Excerpt from a dataset
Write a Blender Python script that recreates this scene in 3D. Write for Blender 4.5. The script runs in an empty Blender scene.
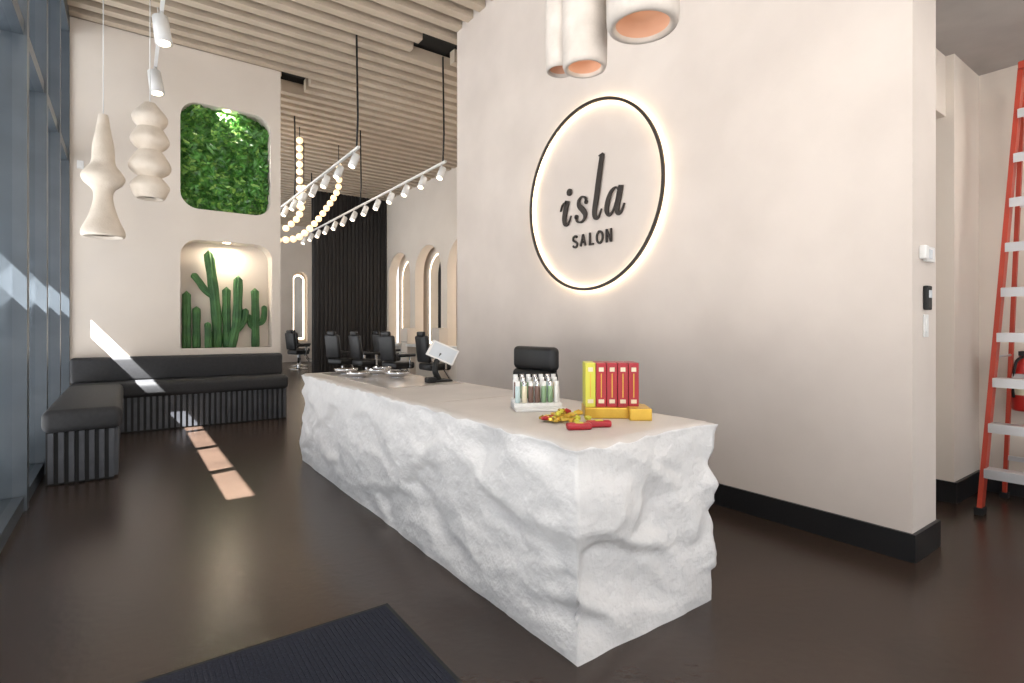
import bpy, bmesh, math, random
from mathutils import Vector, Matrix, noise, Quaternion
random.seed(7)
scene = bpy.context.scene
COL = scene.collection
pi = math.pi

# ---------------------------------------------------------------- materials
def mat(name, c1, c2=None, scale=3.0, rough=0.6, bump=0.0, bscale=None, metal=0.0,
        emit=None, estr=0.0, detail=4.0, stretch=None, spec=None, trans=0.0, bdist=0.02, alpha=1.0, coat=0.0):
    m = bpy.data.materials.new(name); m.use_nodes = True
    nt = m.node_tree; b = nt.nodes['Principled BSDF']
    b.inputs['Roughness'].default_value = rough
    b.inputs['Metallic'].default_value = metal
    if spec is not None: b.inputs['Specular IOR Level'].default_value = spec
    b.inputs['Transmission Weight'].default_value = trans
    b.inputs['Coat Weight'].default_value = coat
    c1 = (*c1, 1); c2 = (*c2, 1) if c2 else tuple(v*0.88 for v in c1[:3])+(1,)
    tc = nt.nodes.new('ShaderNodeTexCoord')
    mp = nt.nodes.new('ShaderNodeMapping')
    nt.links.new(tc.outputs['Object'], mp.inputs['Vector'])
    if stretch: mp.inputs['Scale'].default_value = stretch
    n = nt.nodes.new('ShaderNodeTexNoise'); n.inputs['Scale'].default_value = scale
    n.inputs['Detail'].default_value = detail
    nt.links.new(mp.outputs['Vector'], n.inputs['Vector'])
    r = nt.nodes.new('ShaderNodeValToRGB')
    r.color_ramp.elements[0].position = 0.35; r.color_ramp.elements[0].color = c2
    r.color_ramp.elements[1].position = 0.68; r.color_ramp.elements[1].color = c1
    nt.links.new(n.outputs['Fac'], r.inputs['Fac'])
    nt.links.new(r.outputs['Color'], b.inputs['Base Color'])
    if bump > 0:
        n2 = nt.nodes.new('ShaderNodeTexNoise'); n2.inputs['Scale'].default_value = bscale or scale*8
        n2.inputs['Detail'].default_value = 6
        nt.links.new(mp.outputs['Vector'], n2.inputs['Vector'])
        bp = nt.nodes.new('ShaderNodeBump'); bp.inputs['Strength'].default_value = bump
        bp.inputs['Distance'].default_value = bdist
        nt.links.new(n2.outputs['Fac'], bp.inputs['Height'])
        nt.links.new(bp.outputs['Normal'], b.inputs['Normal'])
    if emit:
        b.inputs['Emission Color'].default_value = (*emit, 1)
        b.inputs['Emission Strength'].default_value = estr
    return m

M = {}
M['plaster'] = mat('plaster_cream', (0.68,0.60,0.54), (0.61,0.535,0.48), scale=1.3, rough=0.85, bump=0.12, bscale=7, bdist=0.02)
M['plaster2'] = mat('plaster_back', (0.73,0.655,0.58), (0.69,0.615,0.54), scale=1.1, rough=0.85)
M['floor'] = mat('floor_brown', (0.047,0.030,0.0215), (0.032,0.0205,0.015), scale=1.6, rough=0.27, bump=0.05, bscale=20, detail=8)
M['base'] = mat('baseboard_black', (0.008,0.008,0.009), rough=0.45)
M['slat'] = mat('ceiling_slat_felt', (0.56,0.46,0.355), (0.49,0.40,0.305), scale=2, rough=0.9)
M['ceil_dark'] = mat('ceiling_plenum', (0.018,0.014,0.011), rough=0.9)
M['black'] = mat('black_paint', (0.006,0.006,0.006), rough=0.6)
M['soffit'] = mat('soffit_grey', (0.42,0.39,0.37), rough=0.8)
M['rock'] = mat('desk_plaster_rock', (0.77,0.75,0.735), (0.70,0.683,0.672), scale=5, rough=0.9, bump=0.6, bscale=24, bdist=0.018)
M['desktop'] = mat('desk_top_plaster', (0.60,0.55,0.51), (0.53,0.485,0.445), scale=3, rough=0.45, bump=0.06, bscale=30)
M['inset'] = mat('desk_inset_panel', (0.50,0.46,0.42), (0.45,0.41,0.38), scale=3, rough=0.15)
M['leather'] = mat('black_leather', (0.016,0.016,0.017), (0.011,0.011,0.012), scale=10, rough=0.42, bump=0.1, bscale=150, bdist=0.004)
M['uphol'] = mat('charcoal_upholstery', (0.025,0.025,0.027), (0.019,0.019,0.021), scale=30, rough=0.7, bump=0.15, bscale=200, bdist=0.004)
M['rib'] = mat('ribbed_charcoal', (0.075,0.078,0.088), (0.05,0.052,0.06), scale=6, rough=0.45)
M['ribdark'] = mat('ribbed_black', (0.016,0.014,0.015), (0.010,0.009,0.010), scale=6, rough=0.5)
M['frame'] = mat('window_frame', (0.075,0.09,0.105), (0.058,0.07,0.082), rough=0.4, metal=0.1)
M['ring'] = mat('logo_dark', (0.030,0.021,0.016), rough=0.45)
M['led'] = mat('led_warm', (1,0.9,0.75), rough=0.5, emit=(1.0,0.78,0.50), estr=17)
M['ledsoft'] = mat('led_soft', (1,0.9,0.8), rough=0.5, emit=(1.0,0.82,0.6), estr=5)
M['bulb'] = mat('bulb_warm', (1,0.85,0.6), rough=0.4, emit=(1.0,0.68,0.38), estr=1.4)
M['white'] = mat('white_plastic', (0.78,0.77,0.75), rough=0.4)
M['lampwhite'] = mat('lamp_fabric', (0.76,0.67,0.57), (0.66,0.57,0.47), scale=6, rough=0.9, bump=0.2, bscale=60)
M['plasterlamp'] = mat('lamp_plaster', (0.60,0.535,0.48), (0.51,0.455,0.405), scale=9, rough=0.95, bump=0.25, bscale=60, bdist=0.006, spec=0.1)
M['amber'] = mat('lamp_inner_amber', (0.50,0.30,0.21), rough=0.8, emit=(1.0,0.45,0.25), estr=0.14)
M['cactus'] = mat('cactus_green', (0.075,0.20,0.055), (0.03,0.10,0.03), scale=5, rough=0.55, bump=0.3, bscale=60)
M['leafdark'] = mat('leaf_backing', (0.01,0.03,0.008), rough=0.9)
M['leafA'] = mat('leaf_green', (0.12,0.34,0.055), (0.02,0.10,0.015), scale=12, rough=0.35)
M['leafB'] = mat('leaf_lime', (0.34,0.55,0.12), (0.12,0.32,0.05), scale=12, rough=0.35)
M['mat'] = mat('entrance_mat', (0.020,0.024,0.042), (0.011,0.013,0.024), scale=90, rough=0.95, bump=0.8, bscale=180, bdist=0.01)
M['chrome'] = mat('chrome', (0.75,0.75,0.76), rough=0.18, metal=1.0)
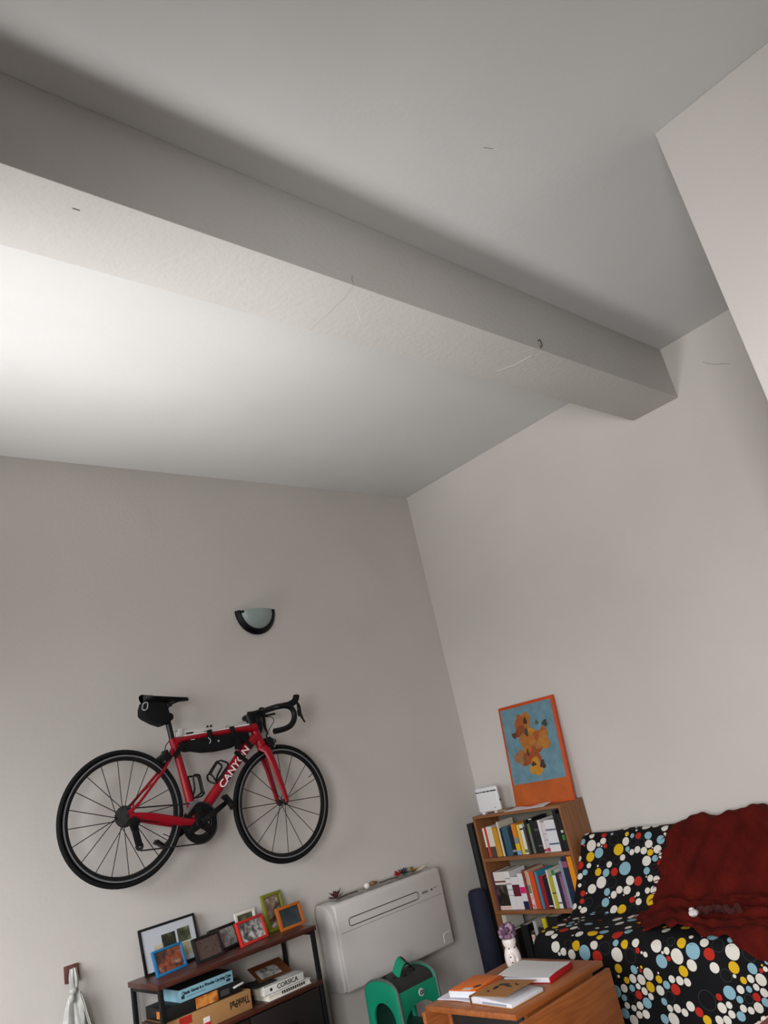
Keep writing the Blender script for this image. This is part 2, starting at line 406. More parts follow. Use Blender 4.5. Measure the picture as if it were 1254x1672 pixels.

● Task directions
In the entries above, find the line that contains "pi = math.pi", then repeat exactly every line from the first one through that line, with no pictures.

● Exercise response
Write a Blender Python script that recreates this scene in 3D. Write for Blender 4.5. The script runs in an empty Blender scene.
import bpy, bmesh, math, random
from mathutils import Vector, Matrix, noise, Quaternion
random.seed(7)
scene = bpy.context.scene
COL = scene.collection
pi = math.pi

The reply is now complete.